### Data extract

++++++++++

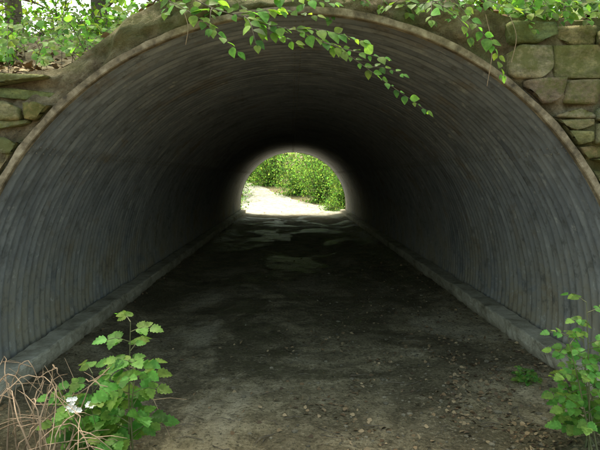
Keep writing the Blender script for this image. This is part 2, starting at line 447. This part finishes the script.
# ---------------------------------------------------------------- leafy sprays
class Plant:
    def __init__(s,name,stem=GSTEM): s.o=empty(name); s.t=Tubes(); s.P=[];s.D=[];s.N=[];s.L=[];s.stem=stem
    def leaf(s,p,d,n,l): s.P.append(tuple(p));s.D.append(tuple(d));s.N.append(tuple(n));s.L.append(l)
    def twig(s,path,r=.003,ls=.08,step=.045,start=.15,up=Vector((0,-.6,.8)),spread=.9,lj=.25):
        n=max(6,int(sum((Vector(a)-Vector(b)).length for a,b in zip(path[:-1],path[1:]))/.015)); q=spline(path,n)
        s.t.add(q,[r*(1-.75*i/n) for i in range(n+1)],5)
        d=0;side=1
        for i in range(1,n+1):
            d+=(q[i]-q[i-1]).length
            if i/n<start: continue
            if d>step:
                d=0; side=-side; t=(q[i]-q[i-1]).normalized(); u=(up+Vector([random.gauss(0,.35) for _ in range(3)])).normalized()
                lat=t.cross(u).normalized()*side
                dr=(lat*spread+t*.75+Vector((0,0,-.2))+Vector([random.gauss(0,.18) for _ in range(3)])).normalized()
                s.leaf(q[i]+dr*.006,dr,u,ls*(1+random.gauss(0,lj))*(1-.35*(i/n)**3))
        t=(q[-1]-q[-2]).normalized(); s.leaf(q[-1],t,up,ls*.8)
        return q
    def branch(s,path,r=.006,sub=6,sl=.3,ls=.08,droop=.3,step=.045,**k):
        q=s.twig(path,r,ls,step*1.5,.3,**k); n=len(q)
        for j in range(sub):
            i=int(n*(.2+.75*(j+.5)/sub)); i=min(i,n-2); t=(q[i+1]-q[i]).normalized(); sd=1 if j%2 else -1
            lat=t.cross(Vector((0,-.5,1))).normalized()*sd
            L=sl*random.uniform(.6,1.15); d=(lat*.8+t*.7+Vector((0,random.gauss(0,.2),random.gauss(0,.15)))).normalized()
            a=q[i]; s.twig([a,a+d*L*.5+Vector((0,0,.01)),a+d*L+Vector((0,0,-droop*L))],r*.5,ls,step,.12,**k)
    def done(s,cols=(.075,.15,.03),T=T_OV,w=1.0,var=.3):
        s.t.obj('stems',s.stem,s.o); leaf_mesh('leaves',s.P,s.D,s.N,s.L,greens(len(s.P),cols,var),LEAF,T,s.o,w)
LG=(.13,.235,.05)
p=Plant('overhanging_branch',BARK)
p.branch([(-1.15,4.35,2.72),(-.85,3.9,2.80),(-.5,3.6,2.60),(-.25,3.5,2.52)],.008,6,.22,.072,step=.028)
p.twig([(-.9,4.0,2.78),(-.72,3.6,2.62),(-.56,3.5,2.50),(-.36,3.45,2.32)],.004,.078,.032)
p.twig([(-.5,3.6,2.60),(-.2,3.5,2.49),(.02,3.45,2.43),(.24,3.42,2.32),(.48,3.4,2.15),(.73,3.4,1.98)],.004,.066,.024)
p.twig([(-.1,3.48,2.46),(.1,3.45,2.45),(.2,3.45,2.43),(.36,3.42,2.38)],.003,.066,.024)
p.twig([(.10,3.42,2.38),(.25,3.4,2.33),(.38,3.4,2.30),(.48,3.4,2.28)],.003,.06,.024)
p.twig([(-.4,3.55,2.56),(-.15,3.5,2.57),(.1,3.5,2.54)],.003,.07,.027)
p.twig([(-.3,3.5,2.52),(-.15,3.5,2.44),(-.02,3.5,2.38)],.003,.065,.027)
p.twig([(.38,3.4,2.23),(.48,3.38,2.22),(.58,3.36,2.18)],.002,.055,.024)
p.twig([(-.7,3.7,2.72),(-.4,3.6,2.70),(-.1,3.5,2.65),(.2,3.5,2.61)],.003,.072,.028)
p.done(LG)
p=Plant('overhanging_branch',BARK)
p.branch([(1.5,4.4,2.78),(1.1,3.9,2.80),(.85,3.6,2.66),(.6,3.5,2.60)],.008,6,.2,.068,step=.028)
p.twig([(.95,3.7,2.70),(1.05,3.55,2.5),(1.15,3.5,2.35),(1.20,3.5,2.2)],.003,.062,.024)
p.twig([(.8,3.6,2.66),(.92,3.5,2.54),(1.0,3.5,2.42)],.003,.068,.03)
p.twig([(1.1,3.8,2.76),(1.25,3.6,2.62),(1.38,3.5,2.55)],.003,.07,.032)
p.done(LG)
def lip(name,x0,x1,n,ls,h0,h1,zend,back=.5,cols=(.12,.215,.048)):
    p=Plant(name,BARK)
    for i in range(n):
        x=random.uniform(x0,x1); y=4.0+random.random()*back; z=emb(x,max(y,4.0)); dx=random.uniform(-.35,.35)
        hgt=random.uniform(h0,h1)
        p.twig([(x,y,z-.02),(x+dx*.4,y-.12,z+hgt),(x+dx*.9,y-.32,z+hgt*.8),(x+dx*1.3,y-.48,z+zend*random.random())],.003,ls*random.uniform(.7,1.2),.03)
    p.done(cols); return p
lip('bank_shrub',-.9,.2,20,.068,.0,.12,-.12,.5)
lip('bank_shrub',.2,1.5,26,.066,.0,.12,-.18,.5)
lip('bank_shrub',1.4,3.2,50,.066,.0,.2,-.10,.6)
lip('bank_shrub',-2.1,-1.2,30,.06,.03,.28,.1,2.2)
lip('bank_shrub',-4,-2.0,44,.065,.1,.35,.1,2.6)

def bush(name,x,y,z,rad,h,n,ls,cols,stems=9,T=T_LO,seed=1,fl=.25,sp_=.16,k0=3):
    o=empty(name); tb=Tubes(); r_=np.random.default_rng(seed); cl=[]
    for i in range(stems):
        a=r_.uniform(0,6.28); q=r_.uniform(.2,1)*rad; hh=h*r_.uniform(.45,1)
        if k0==1: hh=h*r_.uniform(.15,1)
        pts=[(x,y,z-.1),(x+q*.5*math.cos(a),y+q*.5*math.sin(a),z+hh*.5),(x+q*math.cos(a),y+q*math.sin(a),z+hh)]
        sp=spline(pts,8); tb.add(sp,[.02*(h/2)*(1-.8*k/8)+.002 for k in range(9)],5)
        for k in range(k0,9): cl.append(sp[k])
        for b in range(3):
            k=r_.integers(k0,8); d=Vector(r_.normal(size=3)).normalized()*rad*.5; e=sp[k]+d; e.z=max(e.z,z+.1); tb.add([sp[k],(sp[k]+e)/2+Vector((0,0,.03)),e],[.006,.004,.002],4); cl+=[e,(sp[k]+e)/2]
    cl=np.array([tuple(c) for c in cl]); ci=r_.integers(0,len(cl),n)
    P=cl[ci]+r_.normal(size=(n,3))*rad*sp_; P[:,2]=np.maximum(P[:,2],z+.03)
    tone=r_.uniform(.45,1.4,len(cl))[ci][:,None]
    D=r_.normal(size=(n,3)); D[:,2]-=.4; N=np.c_[r_.normal(size=(n,2))*.6,np.ones(n)]
    tb.obj('stems',BARK,o); leaf_mesh('leaves',P,D,N,r_.uniform(.6,1.3,n)*ls,greens(n,cols,fl)*tone,LEAFD,T,o)
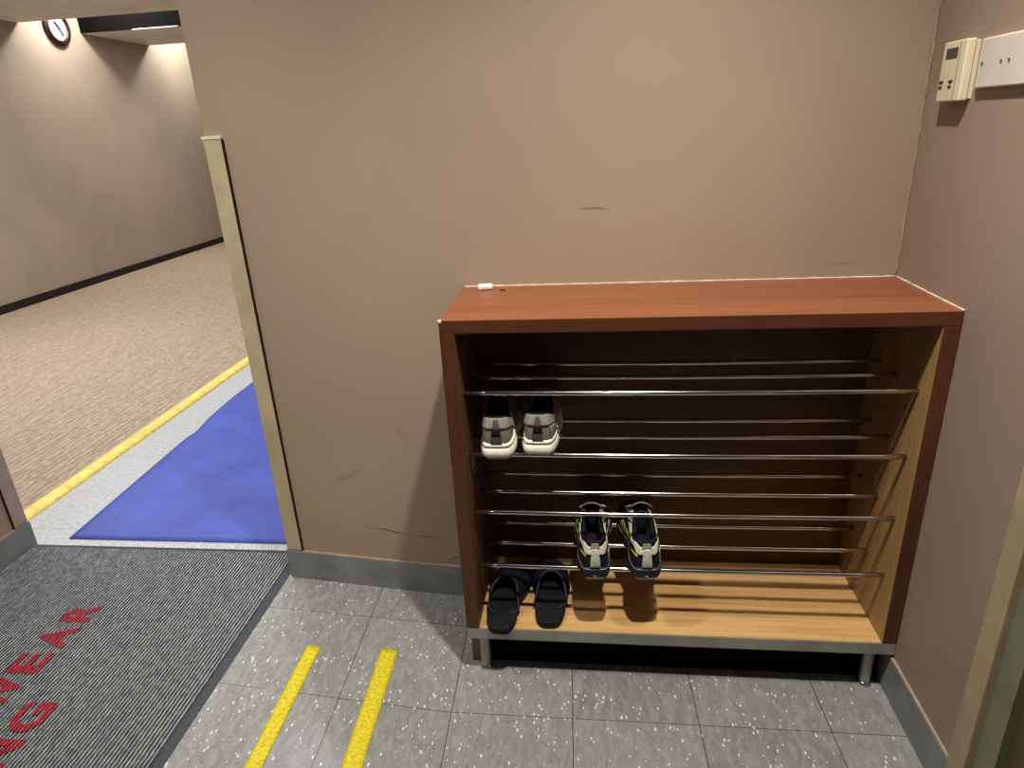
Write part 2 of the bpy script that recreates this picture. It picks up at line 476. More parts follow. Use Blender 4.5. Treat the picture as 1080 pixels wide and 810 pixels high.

++++++++++

### Task prompt
Quote in full the listing given above; the images are to be left out.

### Solution to this task
Keep writing the Blender script for this image. This is part 2, starting at line 447. This part finishes the script.
# ---------------------------------------------------------------- leafy sprays
class Plant:
    def __init__(s,name,stem=GSTEM): s.o=empty(name); s.t=Tubes(); s.P=[];s.D=[];s.N=[];s.L=[];s.stem=stem
    def leaf(s,p,d,n,l): s.P.append(tuple(p));s.D.append(tuple(d));s.N.append(tuple(n));s.L.append(l)
    def twig(s,path,r=.003,ls=.08,step=.045,start=.15,up=Vector((0,-.6,.8)),spread=.9,lj=.25):
        n=max(6,int(sum((Vector(a)-Vector(b)).length for a,b in zip(path[:-1],path[1:]))/.015)); q=spline(path,n)
        s.t.add(q,[r*(1-.75*i/n) for i in range(n+1)],5)
        d=0;side=1
        for i in range(1,n+1):
            d+=(q[i]-q[i-1]).length
            if i/n<start: continue
            if d>step:
                d=0; side=-side; t=(q[i]-q[i-1]).normalized(); u=(up+Vector([random.gauss(0,.35) for _ in range(3)])).normalized()
                lat=t.cross(u).normalized()*side
                dr=(lat*spread+t*.75+Vector((0,0,-.2))+Vector([random.gauss(0,.18) for _ in range(3)])).normalized()
                s.leaf(q[i]+dr*.006,dr,u,ls*(1+random.gauss(0,lj))*(1-.35*(i/n)**3))
        t=(q[-1]-q[-2]).normalized(); s.leaf(q[-1],t,up,ls*.8)
        return q
    def branch(s,path,r=.006,sub=6,sl=.3,ls=.08,droop=.3,step=.045,**k):
        q=s.twig(path,r,ls,step*1.5,.3,**k); n=len(q)
        for j in range(sub):
            i=int(n*(.2+.75*(j+.5)/sub)); i=min(i,n-2); t=(q[i+1]-q[i]).normalized(); sd=1 if j%2 else -1
            lat=t.cross(Vector((0,-.5,1))).normalized()*sd
            L=sl*random.uniform(.6,1.15); d=(lat*.8+t*.7+Vector((0,random.gauss(0,.2),random.gauss(0,.15)))).normalized()
            a=q[i]; s.twig([a,a+d*L*.5+Vector((0,0,.01)),a+d*L+Vector((0,0,-droop*L))],r*.5,ls,step,.12,**k)
    def done(s,cols=(.075,.15,.03),T=T_OV,w=1.0,var=.3):
        s.t.obj('stems',s.stem,s.o); leaf_mesh('leaves',s.P,s.D,s.N,s.L,greens(len(s.P),cols,var),LEAF,T,s.o,w)
LG=(.13,.235,.05)
p=Plant('overhanging_branch',BARK)
p.branch([(-1.15,4.35,2.72),(-.85,3.9,2.80),(-.5,3.6,2.60),(-.25,3.5,2.52)],.008,6,.22,.072,step=.028)
p.twig([(-.9,4.0,2.78),(-.72,3.6,2.62),(-.56,3.5,2.50),(-.36,3.45,2.32)],.004,.078,.032)
p.twig([(-.5,3.6,2.60),(-.2,3.5,2.49),(.02,3.45,2.43),(.24,3.42,2.32),(.48,3.4,2.15),(.73,3.4,1.98)],.004,.066,.024)
p.twig([(-.1,3.48,2.46),(.1,3.45,2.45),(.2,3.45,2.43),(.36,3.42,2.38)],.003,.066,.024)
p.twig([(.10,3.42,2.38),(.25,3.4,2.33),(.38,3.4,2.30),(.48,3.4,2.28)],.003,.06,.024)
p.twig([(-.4,3.55,2.56),(-.15,3.5,2.57),(.1,3.5,2.54)],.003,.07,.027)
p.twig([(-.3,3.5,2.52),(-.15,3.5,2.44),(-.02,3.5,2.38)],.003,.065,.027)
p.twig([(.38,3.4,2.23),(.48,3.38,2.22),(.58,3.36,2.18)],.002,.055,.024)
p.twig([(-.7,3.7,2.72),(-.4,3.6,2.70),(-.1,3.5,2.65),(.2,3.5,2.61)],.003,.072,.028)
p.done(LG)
p=Plant('overhanging_branch',BARK)
p.branch([(1.5,4.4,2.78),(1.1,3.9,2.80),(.85,3.6,2.66),(.6,3.5,2.60)],.008,6,.2,.068,step=.028)
p.twig([(.95,3.7,2.70),(1.05,3.55,2.5),(1.15,3.5,2.35),(1.20,3.5,2.2)],.003,.062,.024)
p.twig([(.8,3.6,2.66),(.92,3.5,2.54),(1.0,3.5,2.42)],.003,.068,.03)
p.twig([(1.1,3.8,2.76),(1.25,3.6,2.62),(1.38,3.5,2.55)],.003,.07,.032)
p.done(LG)
def lip(name,x0,x1,n,ls,h0,h1,zend,back=.5,cols=(.12,.215,.048)):
    p=Plant(name,BARK)
    for i in range(n):
        x=random.uniform(x0,x1); y=4.0+random.random()*back; z=emb(x,max(y,4.0)); dx=random.uniform(-.35,.35)
        hgt=random.uniform(h0,h1)
        p.twig([(x,y,z-.02),(x+dx*.4,y-.12,z+hgt),(x+dx*.9,y-.32,z+hgt*.8),(x+dx*1.3,y-.48,z+zend*random.random())],.003,ls*random.uniform(.7,1.2),.03)
    p.done(cols); return p
lip('bank_shrub',-.9,.2,20,.068,.0,.12,-.12,.5)
lip('bank_shrub',.2,1.5,26,.066,.0,.12,-.18,.5)
lip('bank_shrub',1.4,3.2,50,.066,.0,.2,-.10,.6)
lip('bank_shrub',-2.1,-1.2,30,.06,.03,.28,.1,2.2)
lip('bank_shrub',-4,-2.0,44,.065,.1,.35,.1,2.6)

def bush(name,x,y,z,rad,h,n,ls,cols,stems=9,T=T_LO,seed=1,fl=.25,sp_=.16,k0=3):
    o=empty(name); tb=Tubes(); r_=np.random.default_rng(seed); cl=[]
    for i in range(stems):
        a=r_.uniform(0,6.28); q=r_.uniform(.2,1)*rad; hh=h*r_.uniform(.45,1)
        if k0==1: hh=h*r_.uniform(.15,1)
        pts=[(x,y,z-.1),(x+q*.5*math.cos(a),y+q*.5*math.sin(a),z+hh*.5),(x+q*math.cos(a),y+q*math.sin(a),z+hh)]
        sp=spline(pts,8); tb.add(sp,[.02*(h/2)*(1-.8*k/8)+.002 for k in range(9)],5)
        for k in range(k0,9): cl.append(sp[k])
        for b in range(3):
            k=r_.integers(k0,8); d=Vector(r_.normal(size=3)).normalized()*rad*.5; e=sp[k]+d; e.z=max(e.z,z+.1); tb.add([sp[k],(sp[k]+e)/2+Vector((0,0,.03)),e],[.006,.004,.002],4); cl+=[e,(sp[k]+e)/2]
    cl=np.array([tuple(c) for c in cl]); ci=r_.integers(0,len(cl),n)
    P=cl[ci]+r_.normal(size=(n,3))*rad*sp_; P[:,2]=np.maximum(P[:,2],z+.03)
    tone=r_.uniform(.45,1.4,len(cl))[ci][:,None]
    D=r_.normal(size=(n,3)); D[:,2]-=.4; N=np.c_[r_.normal(size=(n,2))*.6,np.ones(n)]
    tb.obj('stems',BARK,o); leaf_mesh('leaves',P,D,N,r_.uniform(.6,1.3,n)*ls,greens(n,cols,fl)*tone,LEAFD,T,o)
Write part 2 of the bpy script that recreates this picture. It picks up at line 476. More parts follow. Use Blender 4.5. Treat the picture as 1080 pixels wide and 810 pixels high.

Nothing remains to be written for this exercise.